Janelle Fisher, Utility Account Supervisor

From meter reading through secure wireless transmission, software processing and payment collection, accuracy is important in every step of the utility billing cycle. With nearly 480,000 residential and business customers in our service area, the Account Services team, which is part of the Customer Operations Division, is a production-oriented unit responsible for billing, account maintenance, and customer-related tasks. 

“We ensure that our City Light customers are receiving correct utility bills,” explained Utility Account Supervisor Janelle Fisher. “We are constantly monitoring output from databases to identify inaccuracies and discrepancies with our meter reads.”
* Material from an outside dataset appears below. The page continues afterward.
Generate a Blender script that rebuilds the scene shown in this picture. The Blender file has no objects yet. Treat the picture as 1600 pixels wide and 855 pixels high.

Janelle and her team embody the “customers first” mindset. They work to issue timely and accurate bills and make adjustments when needed as well as provide professional and courteous service to customers with account and billing questions.

Matt Klein, Streetlight Crew Chief, South Service Center

Streetlights power our community by illuminating roadways, sidewalks, and a range of public spaces, including alleyways and parks. Streetlights increase visibility, promote road safety for drivers, pedestrians and bicyclists and can help discourage crime. Streetlight Crew Chief Matt Klein and his team maintain, repair and replace around 43,065 streetlights throughout the utility’s south service area. City Light has approximately 85,000 streetlights in its 131-square-mile service territory that provide lighting on residential and arterial streets.  

“Before my time at City Light, I was not truly aware of the overall magnitude that proper streetlighting has on our service area,” explained Matt who has worked at the utility for 13 years. “Locations that are dark or have been without streetlights are more of a public safety concern, which directly affects business owners, residential customers, and our community as a whole.”


A big thank you to all of our employees across the utility who help make public power possible!